Wednesday, July 5, 2017

Adding Commands to Linux PATH

If you know in which directory the command you want execute is, just type the path until .sh file and run it. This might be boring if the path is too long though. A more effective way is creating a script containing the whole command and add it to the environment variable PATH.

In order to know which directories are mapped by the PATH, run:
echo $PATH
A possible output is this:
/home/rafael/bin:/home/rafael/.local/bin:/usr/local/sbin:/usr/local/bin:/usr/sbin:/usr/bin:/sbin:/bin:/usr/games:/usr/local/games:/snap/bin:/usr/lib/jvm/java-8-oracle/bin:/usr/lib/jvm/java-8 oracle/db/bin:/usr/lib/jvm/java-8-oracle/jre/bin
The mapped directories are split by two points. Some directories are mapped by default. As you can see ~/bin (/home/rafael/bin) is one of these. This means that if we add some scripts in ~/bin, we will be able to run those scripts from anywhere by just prompting the file script name.

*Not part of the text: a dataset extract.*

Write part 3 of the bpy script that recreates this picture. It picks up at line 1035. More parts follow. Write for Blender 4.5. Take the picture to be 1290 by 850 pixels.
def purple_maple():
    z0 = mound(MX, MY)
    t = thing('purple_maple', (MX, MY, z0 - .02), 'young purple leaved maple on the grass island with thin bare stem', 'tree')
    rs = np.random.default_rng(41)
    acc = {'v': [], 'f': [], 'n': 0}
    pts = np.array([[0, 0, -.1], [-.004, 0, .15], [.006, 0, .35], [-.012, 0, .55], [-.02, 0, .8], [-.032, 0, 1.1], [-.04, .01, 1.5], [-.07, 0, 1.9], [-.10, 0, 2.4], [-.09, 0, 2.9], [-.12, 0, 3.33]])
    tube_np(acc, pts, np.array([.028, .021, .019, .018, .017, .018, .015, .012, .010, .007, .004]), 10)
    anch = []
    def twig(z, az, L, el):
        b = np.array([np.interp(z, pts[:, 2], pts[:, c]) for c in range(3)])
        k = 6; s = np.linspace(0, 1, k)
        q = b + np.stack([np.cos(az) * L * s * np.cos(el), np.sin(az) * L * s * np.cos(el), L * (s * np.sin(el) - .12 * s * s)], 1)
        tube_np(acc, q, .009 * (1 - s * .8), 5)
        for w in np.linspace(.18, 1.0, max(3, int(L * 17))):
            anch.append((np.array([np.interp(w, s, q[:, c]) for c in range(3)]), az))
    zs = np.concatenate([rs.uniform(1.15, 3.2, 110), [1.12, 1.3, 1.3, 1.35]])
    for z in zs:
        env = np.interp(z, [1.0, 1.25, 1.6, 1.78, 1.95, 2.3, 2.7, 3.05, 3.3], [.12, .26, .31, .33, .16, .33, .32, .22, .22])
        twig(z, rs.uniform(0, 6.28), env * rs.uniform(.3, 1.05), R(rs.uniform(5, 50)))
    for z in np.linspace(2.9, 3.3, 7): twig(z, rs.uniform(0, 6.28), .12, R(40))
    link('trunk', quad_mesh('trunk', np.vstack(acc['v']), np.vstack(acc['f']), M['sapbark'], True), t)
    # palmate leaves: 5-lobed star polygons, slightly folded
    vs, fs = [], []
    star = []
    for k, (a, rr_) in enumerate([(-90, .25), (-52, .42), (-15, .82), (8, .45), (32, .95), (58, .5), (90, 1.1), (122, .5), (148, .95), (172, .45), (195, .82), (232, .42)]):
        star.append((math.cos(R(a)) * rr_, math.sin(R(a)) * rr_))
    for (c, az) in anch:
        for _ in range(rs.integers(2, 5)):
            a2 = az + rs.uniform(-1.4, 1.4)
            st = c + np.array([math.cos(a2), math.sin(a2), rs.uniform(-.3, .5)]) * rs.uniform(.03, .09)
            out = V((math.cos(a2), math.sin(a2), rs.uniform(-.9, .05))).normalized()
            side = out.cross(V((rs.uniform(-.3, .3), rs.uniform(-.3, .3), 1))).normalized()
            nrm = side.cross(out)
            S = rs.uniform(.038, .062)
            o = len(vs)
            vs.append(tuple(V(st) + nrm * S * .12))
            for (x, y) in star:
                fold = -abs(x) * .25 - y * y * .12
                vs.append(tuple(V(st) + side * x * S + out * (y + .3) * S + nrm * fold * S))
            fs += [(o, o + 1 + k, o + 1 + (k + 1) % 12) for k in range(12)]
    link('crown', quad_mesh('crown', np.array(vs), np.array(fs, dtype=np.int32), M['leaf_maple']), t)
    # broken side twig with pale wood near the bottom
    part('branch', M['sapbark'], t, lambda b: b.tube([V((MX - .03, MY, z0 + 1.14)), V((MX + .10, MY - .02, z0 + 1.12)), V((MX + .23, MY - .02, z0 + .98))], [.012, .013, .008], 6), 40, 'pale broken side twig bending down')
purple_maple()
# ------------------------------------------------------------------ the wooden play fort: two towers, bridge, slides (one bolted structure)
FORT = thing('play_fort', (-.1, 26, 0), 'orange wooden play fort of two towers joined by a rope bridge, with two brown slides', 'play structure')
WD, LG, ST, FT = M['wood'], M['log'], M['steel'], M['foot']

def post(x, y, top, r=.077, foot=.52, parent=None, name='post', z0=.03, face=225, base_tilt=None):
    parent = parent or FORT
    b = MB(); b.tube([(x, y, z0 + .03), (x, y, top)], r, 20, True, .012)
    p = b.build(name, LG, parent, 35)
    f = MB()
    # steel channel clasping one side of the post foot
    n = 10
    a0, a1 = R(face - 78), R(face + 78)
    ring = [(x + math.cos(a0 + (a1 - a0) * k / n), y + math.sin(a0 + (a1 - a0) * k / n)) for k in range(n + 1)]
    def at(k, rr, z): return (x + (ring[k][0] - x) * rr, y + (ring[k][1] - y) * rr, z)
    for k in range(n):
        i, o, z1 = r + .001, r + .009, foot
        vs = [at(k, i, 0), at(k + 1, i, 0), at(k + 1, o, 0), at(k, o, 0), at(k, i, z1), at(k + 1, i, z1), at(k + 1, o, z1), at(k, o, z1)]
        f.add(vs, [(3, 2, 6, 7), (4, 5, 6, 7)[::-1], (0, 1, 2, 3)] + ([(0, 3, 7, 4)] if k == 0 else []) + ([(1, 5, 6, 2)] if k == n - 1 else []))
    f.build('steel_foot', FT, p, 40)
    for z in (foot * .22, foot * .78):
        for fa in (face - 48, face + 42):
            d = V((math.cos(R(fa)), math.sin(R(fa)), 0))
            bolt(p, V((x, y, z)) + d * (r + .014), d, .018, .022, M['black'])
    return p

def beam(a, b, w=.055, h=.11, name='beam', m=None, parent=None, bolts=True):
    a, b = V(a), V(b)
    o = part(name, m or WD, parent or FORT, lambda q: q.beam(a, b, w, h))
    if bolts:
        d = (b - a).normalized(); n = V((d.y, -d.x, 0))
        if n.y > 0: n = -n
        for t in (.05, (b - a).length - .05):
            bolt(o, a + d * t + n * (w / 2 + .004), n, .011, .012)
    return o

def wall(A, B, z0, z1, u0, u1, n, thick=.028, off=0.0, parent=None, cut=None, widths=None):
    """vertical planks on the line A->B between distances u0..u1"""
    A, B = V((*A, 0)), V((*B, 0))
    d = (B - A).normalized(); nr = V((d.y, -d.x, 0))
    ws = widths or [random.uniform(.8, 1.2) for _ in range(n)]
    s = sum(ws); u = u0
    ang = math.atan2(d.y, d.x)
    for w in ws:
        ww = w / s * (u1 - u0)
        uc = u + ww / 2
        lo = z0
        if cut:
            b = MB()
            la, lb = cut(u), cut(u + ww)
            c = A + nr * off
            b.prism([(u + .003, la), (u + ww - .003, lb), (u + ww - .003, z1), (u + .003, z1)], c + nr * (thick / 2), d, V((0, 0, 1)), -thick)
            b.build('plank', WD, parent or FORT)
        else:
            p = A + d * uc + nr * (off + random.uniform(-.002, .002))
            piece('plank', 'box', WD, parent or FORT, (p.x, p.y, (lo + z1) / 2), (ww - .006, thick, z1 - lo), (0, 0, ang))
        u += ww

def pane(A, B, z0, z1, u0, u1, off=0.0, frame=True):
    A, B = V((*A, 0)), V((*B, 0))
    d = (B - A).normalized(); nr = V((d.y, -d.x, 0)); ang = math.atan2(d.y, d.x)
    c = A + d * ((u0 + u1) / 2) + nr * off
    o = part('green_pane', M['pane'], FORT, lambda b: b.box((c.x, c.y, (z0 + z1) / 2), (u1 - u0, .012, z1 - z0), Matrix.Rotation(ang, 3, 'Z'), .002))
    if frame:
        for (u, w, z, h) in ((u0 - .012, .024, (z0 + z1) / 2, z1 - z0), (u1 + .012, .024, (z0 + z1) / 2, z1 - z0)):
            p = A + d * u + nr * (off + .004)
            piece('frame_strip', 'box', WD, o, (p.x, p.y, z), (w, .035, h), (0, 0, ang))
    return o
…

Example: Running Wildfly10 server through the PATH

Assuming your Wildfly server is located at /usr/share/wildfly-10.1.0.Final, let's add to PATH two commands, one to start the server and other to start the server client interface whose full path is /usr/share/wildfly-10.1.0.Final/bin/jboss-cli.sh.

We are just going to create one file called wildfly10 (touch wildfly10) to start the server and other called wildfly_cli (touch wildfly_cli) to run the client, each one containing the respective scripts (echo "..."). After that we give permission (chmod 755...) to make these files executable and that's all.

Starting from your home directory, type:
cd bin
touch wildfly10
echo "sudo /usr/share/wildfly-10.1.0.Final/bin/standalone.sh" > wildfly10
chmod 755 wildfly10
touch wildfly10_cli
echo "sudo /usr/share/wildfly-10.1.0.Final/bin/jboss-cli.sh" > wildfly10_cli
chmod 755 wildfly10_cli
Ready! Wildfly command is on your PATH. Let's try it:

First we start the server by prompting wildfly10

And now running the client server:

Prompting wildfly_cli from anywhere we start the client

And accessing server http port:

localhost:9990

You can add any commands you want to the PATH!